Por el contrario, asombra un poco al principio lo expeditivo que se muestra Rallo en admitir la libre migración de personas a través de las fronteras nacionales. Pero en este caso las cosas se explican acudiendo al contexto: la inmigración es problemática para quienes aceptan la presencia de un Estado del bienestar que suministre bienes como la sanidad y la educación con dinero público. Y resulta que Rallo es contrario a tal Estado del bienestar y sólo admite un Estado mínimo, con las únicas competencias de garantizar la paz interior de la comunidad y preservar a un país de agresiones externas. En la terminología de James Buchanan, el Estado ha de limitarse a ser un Estado protector, no un Estado productor (de otros bienes públicos distintos de la seguridad y salvaguardia de los derechos individuales). Por mi parte, creo en lo oportuno de que exista el Estado del bienestar (por razones que sería largo de aclarar ahora), y esto hace que para mí la inmigración sea un asunto más problemático en la práctica que para Rallo. Aunque mi corazón liberal palpita en favor de la libertad de entrada y salida de las personas a través de las fronteras nacionales.
El autor subraya correctamente la condición antipaternalista de los liberalismos: los liberales no dicen a la gente cómo debe vivir o en qué consiste la virtud. En su vertiente ética el liberalismo no es finalista sino normativo: sólo explora cuál es el mejor marco normativo para que cada uno desarrolle su vida según su leal saber y entender, a la vez que permite que otras personas hagan lo propio con sus vidas, respetando sus decisiones y conviviendo con un mínimo de violencia o injerencia en las vidas ajenas. El liberalismo es nomocrático, no teleocrático. Menos es más: menos especificaciones sobre en qué consiste una vida buena, es mejor.

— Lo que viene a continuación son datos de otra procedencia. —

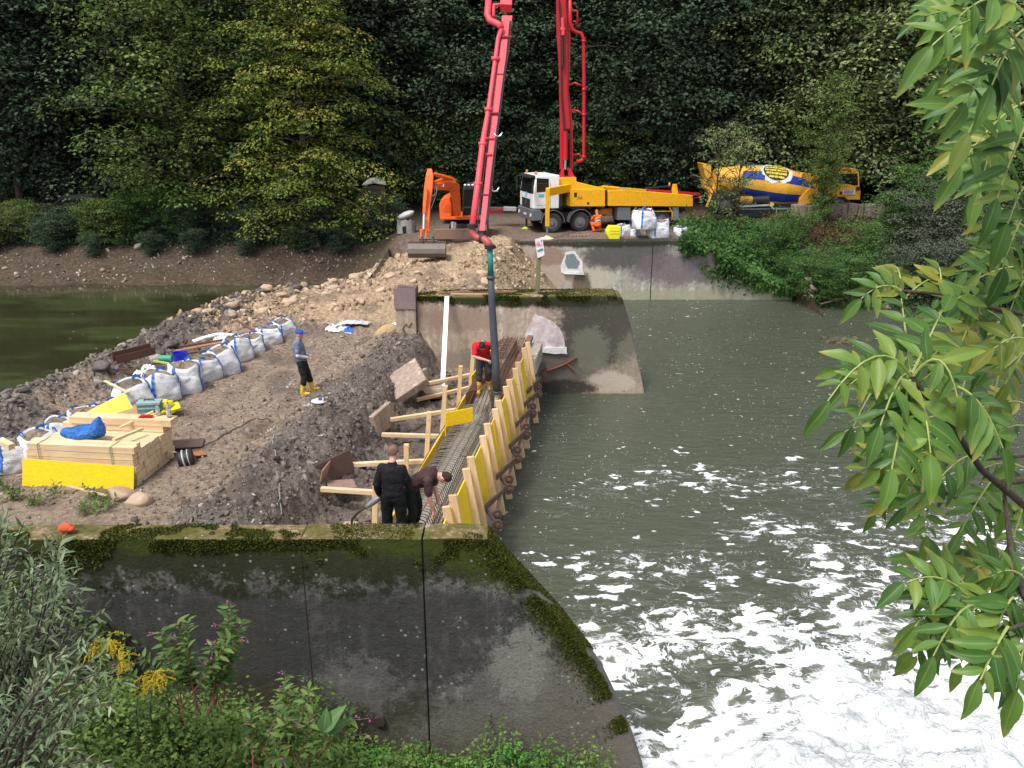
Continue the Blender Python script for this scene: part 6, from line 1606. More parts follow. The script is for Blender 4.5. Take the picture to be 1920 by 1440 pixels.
def rubble_mat(name, stops, sc=6.0):
    m = NT(name); n1 = m.noise(sc, 5, .7); rn = m.attr('rnd')
    m.bump(n1, .5, .02)
    return m.fin(m.ramp(m.math('ADD', m.math('MULTIPLY', rn, .62), m.math('MULTIPLY', n1, .4)), stops), .92, 0, .15)
CLOD = rubble_mat('clod_clay', [(.15, (.080, .066, .056)), (.45, (.142, .120, .103)), (.75, (.205, .178, .155)), (.97, (.33, .30, .265))])
LIME = rubble_mat('limestone_rubble', [(.15, (.17, .115, .078)), (.4, (.31, .22, .145)), (.7, (.46, .345, .235)), (.95, (.60, .50, .39))])
PEB = rubble_mat('pebble_mix', [(.15, (.10, .08, .065)), (.5, (.26, .21, .17)), (.8, (.42, .37, .32)), (.97, (.6, .58, .54))])
def scatter_rocks(name, x, y, size, mat, label, seed, sink=.3, hfun=None, flat=1.0):
    g = np.random.default_rng(seed); n = len(x); z = (hfun or causeway_h)(x[None], y[None])[0]
    Vs, Fs, Rs = [], [], []; off = 0; which = g.integers(0, len(ROCKS), n)
    for k_, (bv, bf) in enumerate(ROCKS):
        s = which == k_
        if not s.any(): continue
        ns = s.sum(); sc = size[s]
        R = randrot(ns, g) * (sc[:, None, None] * np.stack([g.uniform(.8, 1.25, ns), g.uniform(.7, 1.1, ns), g.uniform(.55, .9, ns)], 1)[:, None, :])
        T = np.stack([x[s], y[s], z[s] + sc * (.5 - sink)], 1)
        V, F, r = inst(bv, bf, R, T, g.random(ns)); Vs.append(V); Fs.append(F + off); Rs.append(r); off += len(V)
    o = np_mesh(name, np.concatenate(Vs), np.concatenate(Fs), mat, None, {'rnd': np.concatenate(Rs)})
    return tag(o, label, 'rubble', kind='stuff')
g = np.random.default_rng(40)
# clods on the spoil heap and along the trench
n = 10000; s = g.uniform(-3, 12.2, n); t = g.normal(-3.8, 1.15, n); keep = (t < -1.45) & (fbm(s * 1.1, t * 1.3 + 5, 3) > .33)
x = (WO.x + DS.x * s + DT.x * t)[keep]; y = (WO.y + DS.y * s + DT.y * t)[keep]
scatter_rocks('clods', x, y, np.clip(g.exponential(.022, len(x)) + .010, 0, .17), CLOD, 'dark clay clods of the spoil heap beside the trench', 41, sink=.5)
n = 12000; y = g.uniform(9, 33, n); xl = lerp_tab(y, XL_TAB); x = xl + g.normal(.5, .95, n); keep = (x > xl - 1.1) & (x < xl + 3.2)
x, y = x[keep], y[keep]; scatter_rocks('clods', x, y, np.clip(g.exponential(.032, len(x)) + .012, 0, .26), CLOD, 'dark clay clods and broken stone of the bank above the pond', 42, sink=.5)
n = 12000; y = g.uniform(9.3, 26, n); x = g.uniform(-13, -3, n); q = x - form_x(y); keep = (q < -3.2) & (fbm(x * .6, y * .6, 4) > .42)
x, y = x[keep], y[keep]; scatter_rocks('pebbles', x, y, np.clip(g.exponential(.014, len(x)) + .008, 0, .09), PEB, 'small pale stones trodden into the causeway', 43)
# limestone rubble on the ramp
n = 11000; y = g.uniform(25, 37.8, n); xl = lerp_tab(y, XL_TAB); xr = lerp_tab(y, [(24.5, -1.6), (30, -1.2), (38, 0.0)])
u = np.where(g.random(n) < .62, g.beta(1.1, 3.2, n), g.beta(3.4, 1.3, n)); x = xl - .5 + u * (xr + 2.0 - xl)
keep = ((y > 26 + 1.5 * u) | (u > .8)) & (fbm(x * .7, y * .7, 3) > .38 + .22 * np.exp(-((u - .58) / .20) ** 2)); x, y = x[keep], y[keep]
scatter_rocks('limestone_rubble', x, y, np.clip(g.exponential(.042, len(x)) + .014, 0, .22), LIME, 'yellowish broken limestone covering the ramp below the excavator', 44, sink=.45)
n = 1500; x = g.uniform(-34, -6.8, n); y = g.normal(40.2, 1.0, n); keep = y > 38.6; x, y = x[keep], y[keep]
scatter_rocks('shore_stones', x, y, np.clip(g.exponential(.035, len(x)) + .015, 0, .25), PEB, 'small stones on the far mud shore', 45, hfun=far_h)
n = 1500; x = g.uniform(12.5, 21, n); y = g.normal(36.3, .3, n); scatter_rocks('shore_stones', x, y, np.clip(g.exponential(.06, n) + .03, 0, .3), PEB, 'stones at the foot of the green right bank', 46, hfun=far_h)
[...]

También dentro del liberalismo, piensa Rallo, es posible desarrollar concepciones diversas de una sociedad buena (no sólo de una vida individual buena). Dentro del orden social liberal es en principio posible la presencia de mosaicos sociales en que las personas acuerden voluntariamente vivir juntos de ciertas formas: en una comuna socialista sin propiedad privada sobre los medios de producción; en una colectividad socialdemócrata en que se practique la redistribución de los ricos hacia los pobres; o en un enclave conservador en que se respeten las tradiciones del pasado. Es decir, dentro del liberalismo pueden coexistir utopías sociales distintas.
A la inversa no es posible: las utopías sociales tienden a ser expansivas y a devorar toda la sociedad impidiendo el libre ejercicio de la libertad de asociación a sus miembros. Desde el liberalismo, dice Rallo, son posibles nichos sociales comunistas, socialdemócratas o conservadores, pero desde el comunismo, la socialdemocracia o el conservadurismo no es factible crear un orden social liberal.

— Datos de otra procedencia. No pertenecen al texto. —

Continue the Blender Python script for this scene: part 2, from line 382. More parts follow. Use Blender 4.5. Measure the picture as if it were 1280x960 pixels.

Esto queda muy bonito decirlo, pero en la práctica, dado el carácter precisamente voraz de las utopías sociales, no creo que un orden social internamente fragmentado en utopías diferentes sea una solución estable, ni mucho menos.
Tal vez lo único que me resulta algo irritante del libro es que Rallo se exprese en ocasiones como si él fuese el portavoz privilegiado del liberalismo o como si sólo hubiera una especie de liberalismo, cuando él sabe perfectamente (de hecho, así lo da a entender en algún tramo de su obra) que bajo el paraguas del liberalismo conviven muchas subfamilias, desde el anarcocapitalismo hasta el liberalismo igualitario (lindante con la socialdemocracia), pasando por el liberalismo conservador o el minarquismo.
El libro termina con un repaso de la posición liberal de Rallo frente a temas candentes: el aborto, la eutanasia, la gestación subrogada, el matrimonio homosexual, el feminismo, la tenencia privada de armas de fuego, derechos de propiedad intelectual, prostitución, etc.
En general, la obra de Rallo muestra que las diversas clases de liberalismo forman la teoría política más fina y matizada de cuantas existen, la de mayor densidad intelectual con diferencia.